Maroc

Alerte sur le poisson marocain en Espagne : entre contrôles routiniers et tensions commerciales

L’Espagne récemment rejeté plusieurs cargaisons de poisson frais en provenance du Maroc, suite à une alerte de l’Agence de sécurité alimentaire de la Commission Européenne. En cause, la détection d’Anisakis, un parasite courant dans la filière halieutique, qui a conduit à une notification de risque élevé. Cette alerte, bien que non inédite, relance le débat sur les tensions commerciales entre pêcheurs marocains et espagnols, alors que des enjeux concurrentiels semblent exacerber ces mesures sanitaires.

L’Agence de sécurité alimentaire de la Commission européenne a émis une alerte concernant le poisson marocain refoulé aux frontières, une situation amplifiée par deux autres notifications relatives à une rupture de la chaîne du froid sur des cargaisons de sardines et de langoustines.

Le Système d’alerte rapide pour les denrées alimentaires et les aliments pour animaux (RASFF) a classé le risque d’infestation d’Anisakis comme élevé. Cependant, ce type d’incident, bien que préoccupant, n’est pas inhabituel dans le commerce international de produits de la mer. Bartolomé Navarro, président de la Fédération murcienne des confréries de pêcheurs, n’a pas manqué de réagir, en appelant à soutenir la pêche locale.

Selon lui, «le poisson marocain n’est pas toujours conforme aux normes», une déclaration qui reflète une tension grandissante entre les pêcheurs des deux rives de la Méditerranée.

Tout en saluant les contrôles rigoureux effectués aux frontières, Navarro en a profité pour souligner la qualité des produits issus des côtes espagnoles, tout en laissant entendre que la concurrence avec les pêcheurs marocains pourrait avoir une influence sur ces mesures de surveillance.

Cependant, il est important de rappeler que ces rejets aux frontières ne sont pas exceptionnels et qu’ils s’inscrivent dans le cadre d’une surveillance accrue des produits de la mer. Les restrictions imposées aux pêcheurs espagnols, notamment les limitations des jours de pêche, nourrissent également ce sentiment de concurrence exacerbée avec leurs homologues marocains, nous confie un professionnel du secteur ayant requis l’anonymat.

De nombreux précédents
Ce n’est pas la première fois que l’Espagne détecte des parasites dans des cargaisons de poissons marocains. Selon les bulletins de l’Office national de sécurité sanitaire des produits alimentaires (ONSSA), des incidents similaires ont été signalés au cours des dernières années.

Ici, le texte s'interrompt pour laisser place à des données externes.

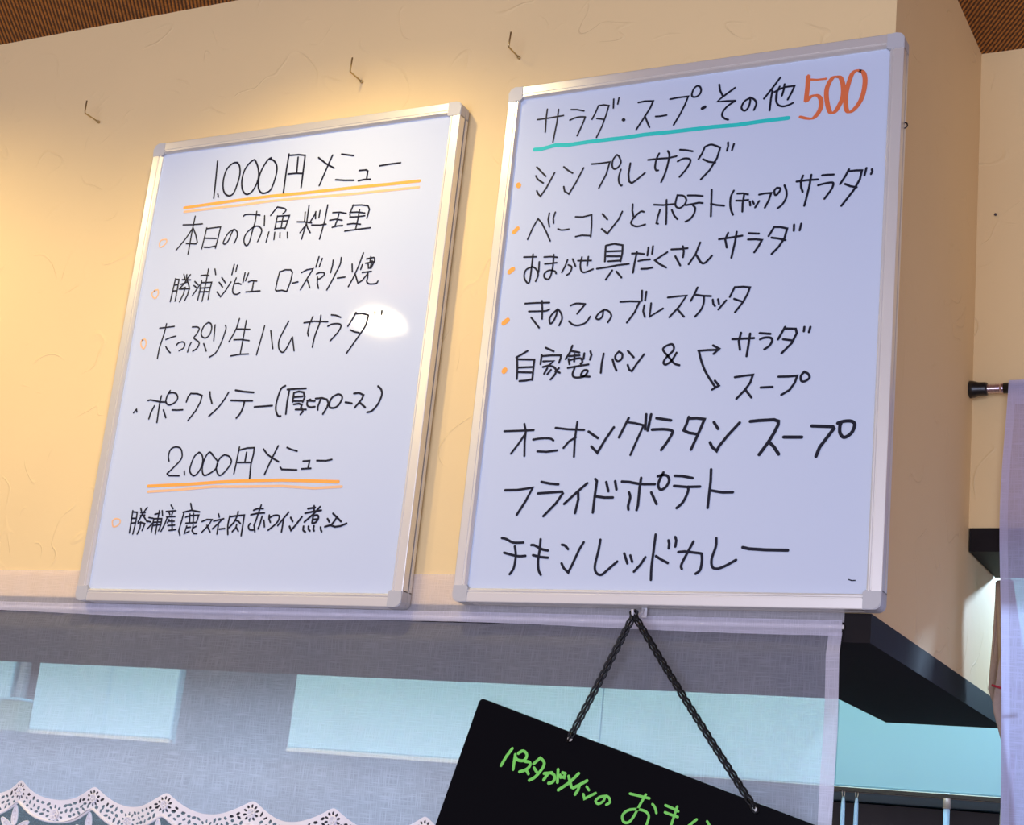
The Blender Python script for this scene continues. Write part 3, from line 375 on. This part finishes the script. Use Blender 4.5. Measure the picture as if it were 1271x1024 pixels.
  ('2.5:475 1212 620 1212 801 1235 731 1087 645 943;2.5:897 1296 996 1276 1098 1266;2.5:871 1171 1147 1186 1159 1167 1090 1061 960 926;2.5:1430 1272 1344 1199 1187 1055;2.5:1335 1178 1345 1102 1322 956;2.5:1518 1316 1538 1293 1529 1142 1524 960;2.5:1542 1131 1640 1117 1734 1116;2.5:1645 1281 1678 1183;2.5:1744 1288 1767 1201;2.5:1820 1283 1900 1278 2026 1253 2188 1250;2.5:2031 1319 2023 1221 2021 1029 2010 982;~2.5:1910 1167 1928 1115 1913 1031 1920 988;2.5:2156 1163 2224 1043;~2.5:2272 1371 2239 1302 2225 1239 2254 1191 2307 1216 2340 1279 2319 1333 2263 1344 2214 1332;2.5:2398 1334 2484 1329 2592 1306;2.5:2399 1228 2537 1215 2678 1217;~2.5:2553 1218 2552 1160 2506 1056 2445 999;2.5:2783 1392 2787 1271 2775 998;2.5:2794 1175 2918 1153 3029 1153', 'k', 'black handwritten line reading フライドポテト'),
  ('~2.4:497 693 549 682 637 644 757 644;~2.4:542 535 628 514 714 498 797 502;~2.4:660 603 683 504 674 374 634 307;~2.4:852 617 891 614 978 574 1052 559;2.4:884 510 963 492 1060 484;~2.4:954 679 955 569 950 451 966 355 997 304;~2.4:1206 621 1242 612 1281 575;2.4:1221 426 1255 373 1308 331 1344 411 1408 570 1452 647;~2.4:1637 674 1626 560 1601 402 1625 329 1684 311 1746 361 1845 448;2.4:1915 531 1958 430;2.4:1984 511 2009 448;2.4:2149 494 2101 416 2038 346;~2.4:2241 726 2232 551 2224 386 2229 264;2.4:2263 505 2326 469 2396 436;2.4:2384 667 2394 634 2393 585;2.4:2454 701 2468 665 2462 603;~2.4:2652 655 2592 532 2541 419 2550 378;2.4:2499 547 2568 554 2741 534;~2.4:2747 532 2755 461 2743 369 2698 330;~2.4:2889 688 2890 604 2856 482 2868 401 2922 383 3004 412 3109 471;2.8:3168 596 3236 582 3402 572 3626 568;1:4237 289 4269 279 4300 281', 'k', 'black handwritten line reading チキンレッドカレー'),

], 1.18e-3, (0.112, 0.335), 0)
bm = bmesh.new(); add_tube(bm, [(BW+0.0005+0.003*math.sin(a), -0.012, 0.498+0.003*math.cos(a)) for a in [PI*i/8 for i in range(9)]], 0.0008, 6)
obj('side_hook', bm, M['black_plastic'], right, True)

# ------------------------------------------------------------------ square-bend screw hooks above the boards
for x, lab, dx in ((-0.579, 'leftmost bent screw hook in the wall, up beyond the left whiteboard', -0.0005),
                   (-0.157, 'middle bent screw hook in the wall, above the left whiteboard', 0.001),
                   (0.0615, 'right bent screw hook in the wall, above the gap between the whiteboards', 0.0015)):
    t = tag(empty('screw_hook', (x, 0, 2.6003)), lab, 'hook', 'bent screw hooks above the boards')
    bm = bmesh.new(); add_tube(bm, [(0, 0.012, 0), (0, -0.027, 0), (dx*0.2, -0.0285, 0.0006), (dx*0.5, -0.029, 0.003), (dx, -0.029, 0.0185)], 0.0010, 8)
    obj('shank', bm, M['brass'], t, True)
    bm = bmesh.new()
    add_lathe(bm, [(0, 0.0011), (0.0003, 0.0019), (0.003, 0.0019), (0.0036, 0.0011)], (0, -0.0036, 0), (0, 1, 0), 12)
    obj('collar', bm, M['brass'], t, True)

bm = bmesh.new(); add_lathe(bm, [(0, 0.0011), (0.002, 0.0011), (0.0024, 0.0018), (0.0030, 0.0012)], (0.5297, 0.407, 2.5260), (0, -1, 0), 10)
tag(obj('wall_nail', bm, M['dark'], None, True), 'tiny dark nail head in the recessed wall above the tension rod', 'nail')
# ------------------------------------------------------------------ sheer cafe curtain
CX0, CX1 = -0.80, 0.4828
def scallop(x):
    u = ((x+0.4885) / 0.1090) % 1.0; d = min(1.0, math.sqrt((min(u, 1-u)*2)**2+0.006))      # 0 at a peak, 1 in a valley
    base = 1.7325 + 0.000*x
    return base - 0.0215*(1-(1-d)**2.1) + (0.004*math.exp(-(d/0.10)**2)*0)
def fold(x, z, amp=1.0):
    k = max(0.0, min(1.0, (1.935-z)/0.10))
    return amp*k*(0.0042*math.sin(x*31+1.5*math.sin(z*9)) + 0.0026*math.sin(x*67+z*21) + 0.0018*math.sin(z*38+x*12))
def grid(name, x0, x1, zt, zb, f, nx, nz, mat, parent):
    V = []; F = []
    for j in range(nz+1):
        for i in range(nx+1):
            x = x0+(x1-x0)*i/nx; b = zb(x) if callable(zb) else zb; z = zt+(b-zt)*j/nz
            V.append((x, f(x, z), z))
    for j in range(nz):
        for i in range(nx):
            a = j*(nx+1)+i; F.append((a, a+1, a+nx+2, a+nx+1))
    me = bpy.data.meshes.new(name); me.from_pydata(V, [], F); return link(name, me, mat, parent, True)
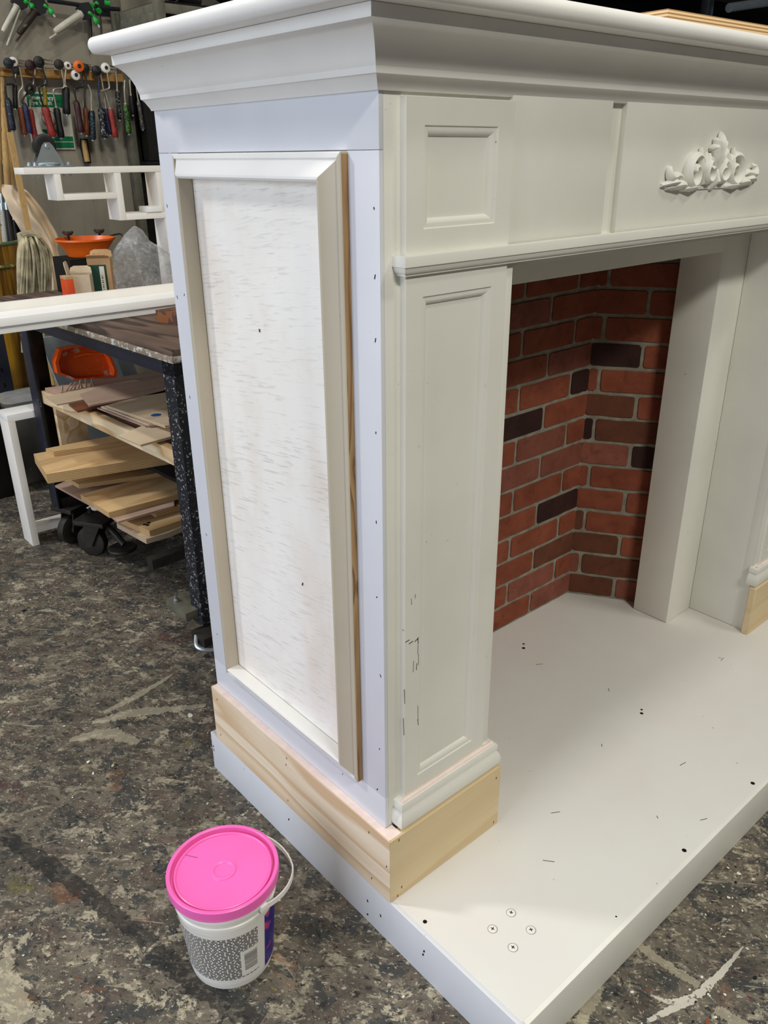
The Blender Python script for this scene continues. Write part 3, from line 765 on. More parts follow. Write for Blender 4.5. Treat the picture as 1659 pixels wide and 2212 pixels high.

En 2020, des cas d’Anisakis avaient été détectés dans plusieurs espèces réfrigérées, notamment les seiches, tandis qu’en 2019 et 2018, des parasites avaient été trouvés respectivement dans des spécimens de saint-pierre et d’anchois. Contacté à ce sujet, l’ONSSA a indiqué que son système de veille a immédiatement été activé.

«Ce type de situation n’est pas nouveau, et des mesures correctives sont prises à chaque signalement», nous confie une source au sein de l’ONSSA.

L’organisation précise également que ces alertes font partie d’une surveillance régulière des échanges commerciaux et qu’elles ne remettent pas en cause la salubrité globale des produits marocains exportés.

Une question de gestion des risques dans la pêche marocaine
Les chercheurs marocains ont largement documenté la question des parasites dans la filière halieutique. Une étude intitulée «Parasitisme dans la filière des produits de la pêche au Maroc : éléments d’évaluation et de gestion du risque» révèle que «83% des rejets aux frontières concernent les produits de la pêche, dont 33,3% pour motif d’infestation parasitaire».

Parmi les parasites, l’Anisakis est le plus fréquent, touchant principalement des espèces comme le sabre et l’espadon. Cependant, les chercheurs notent également une hausse des signalements de parasitisme dans des espèces pélagiques telles que la sardine, le maquereau et l’anchois, une tendance émergente depuis 2011. Bien que ces rejets proviennent en grande partie des régions d’Agadir et de Kénitra, ces situations restent sous contrôle grâce à un renforcement des mécanismes de surveillance et de gestion des risques au Maroc. L’ONSSA, en collaboration avec les autorités européennes, continue de veiller à ce que les produits respectent les standards de sécurité les plus stricts.

Au-delà des considérations sanitaires, de la montée en puissance de la pêche marocaine et de la compétitivité de ses produits, certains observateurs estiment que les pressions exercées par les lobbies espagnols ne sont pas étrangères à la multiplication des contrôles et rejets aux frontières. Ce bras de fer commercial entre les deux pays, bien que nuancé par les coopérations bilatérales, reste un enjeu important dans le secteur de la pêche en Méditerranée.

Dans ce contexte, les autorités marocaines continuent de renforcer leurs dispositifs de contrôle pour préserver la qualité et la réputation de leurs produits sur le marché européen, tout en naviguant dans un environnement commercial marqué par des intérêts divergents.